Account of Fáík and his History, after the Events which have been recorded.

Faik, after his defeat by Abú-Alí, retreated to Marurúd and there took up his abode, and occupied himself there in arranging his affairs and in obvi­ating difficulties, and preparing provisions and necessaries for the army. And when his affairs began to arrive at some order and to be settled he set forward towards Bukhárá, without having obtained permission from His Highness, and invited him to enter into consultation with him. And Núh, from that circumstance, conjectured something wrong, and came forth from Bukhárá, and sent out his chief officers of the army, with his special officers of State to fight against him. And they defeated him and they slew and destroyed, in various ways, his officers and chief men; and Fáík, when he came to the bank of the Jihún, found no boat, but escaped from the talons of death by his own skill, and passed over the water, and came unto the side near Balkh; and, after some days, he arrived at Termad, and wrote a letter to the Khán,* and told the whole story respecting his opposition to and his making war against Nuh. And Nuh sent a royal order to the prince of Jurján, Abu-Al-Hareth-Farigúní, that he should assist in repulsing that enemy. And Abú-Al-Hareth collected together a considerable army and made war against him, and Fáík sent back, to oppose him, Arslán, known by the name of Akhir-Sálár (Lieutenant-General) with five hundred chosen cavalry together with Turkish and Arab soldiers, and they fell like a wolf upon the flock, and they utterly destroyed the army, and took possession of their property, and their arms, and their horses, and returned with ample booty to Balkh.

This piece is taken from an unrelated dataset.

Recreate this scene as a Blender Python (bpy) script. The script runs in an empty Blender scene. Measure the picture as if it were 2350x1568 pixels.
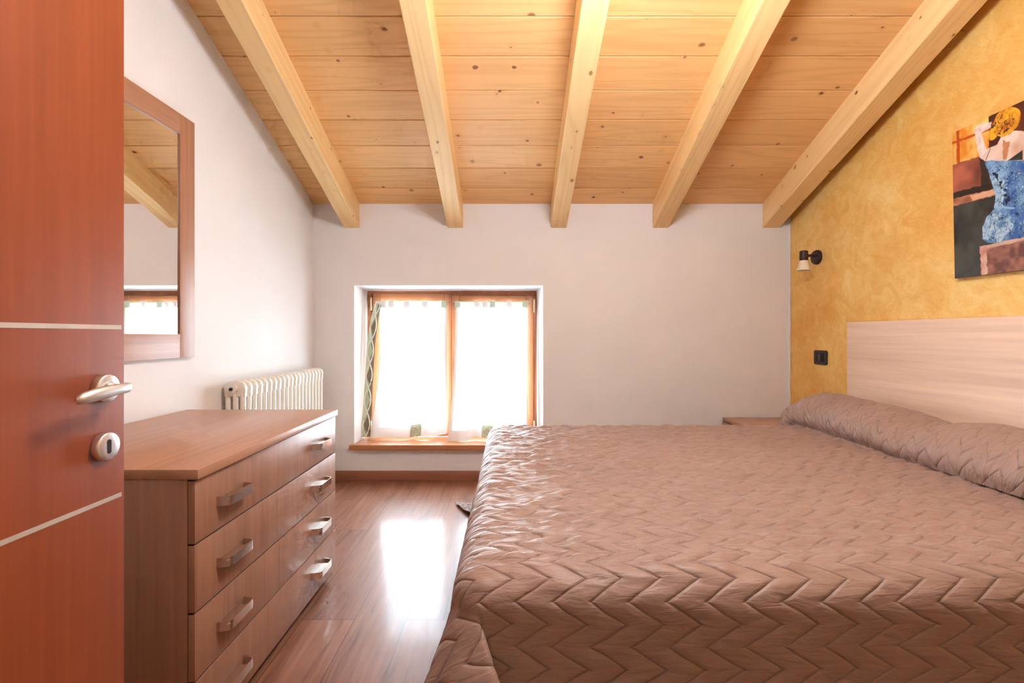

And, at this conjuncture, Zahir-’bn-Al-Fadhl had taken forcible possession of the coast of Saganyan, from Abu-Al-Muzaffar-Ibn-Ahmad, and, by force of arms, had taken up his abode in his territory. And Abu-Al-Muzaffar, when he had thus been driven out from his land, betook himself to the protection of Fáík, and requested assistance from him, and Fáík felt strongly inclined to grant all that was necessary, considering that his truth and his excellence, and the greatness of his kindred, and the splendour of his rank, and the illustrious records of history, relating to his family, were remarkable, and, moreover, that with regard to him, he had been specially connected with the Amírs of Khurasán, by race and by benefits; therefore he sent his army to his service. And Zahir, hearing of the slender resources of Fáík, of the small number of chiefs who were attached to him, and of the deserted state of the whole plain of Balkh, began earnestly to covet the possession of Balkh, and came, with all his forces, into the citadel; and the people of the city came from Balkh, and began to fight against him; and one of the Arab troops knew Zahir, and, by casting a javelin at him, threw him from his elephant, and, coming down, took his head.

And when the army heard the news of this event they were thrown into confusion, and every one of them went to his own province and became entirely dispirited.

And when the affairs of Ibekh* came to such an extreme point of necessity as has been described, and they carried him prisoner to Turkestán, the kingdom of Bukhárá became disordered, and its odious corruption became evident, and the back of the chiefs of the State became broken, and neither regard nor veneration for the throne of that royal house remained. And, in the midst of this confu­sion, he began to incline to Fáík and called him to the service of the throne, and to the support of His Highness; and, when he came to Court, His Highness conferred upon him increased gifts and favours, and sent him to Samarkand, with all needful supplies and provisions, in order that he might exert himself in guarding the precious deposit of the State, and in preserving the passes of the kingdom. And when he arrived at these boundaries Baghrakhán* attacked him, and Fáík, being without perseverance or sufficient knowledge of affairs, came to Bukhárá, routed and in confu­sion, and he left his comrades and the chief officers of the Sultán to the pleasure of the sword, and placed them beneath the dragon’s tail (Verse)

“He left his best friends to the enemy, to slaughter them, and saved himself by his good horse and his bridle.”

And it seemed very likely to every one that his flight from Samarkand had been determined beforehand, and that he was induced to commit this treachery through his odious disposition and corrupt meanness, and his ingratitude to the author of his prosperity, which was the cause that the vigour of the State was exhausted and this ancient royal house given to the winds. And Núh, hearing the news of this unfortunate affair, and of this great event, became alarmed and con­fused, and deserted his capital, and settled in some retired spot. Truly God is omniscient!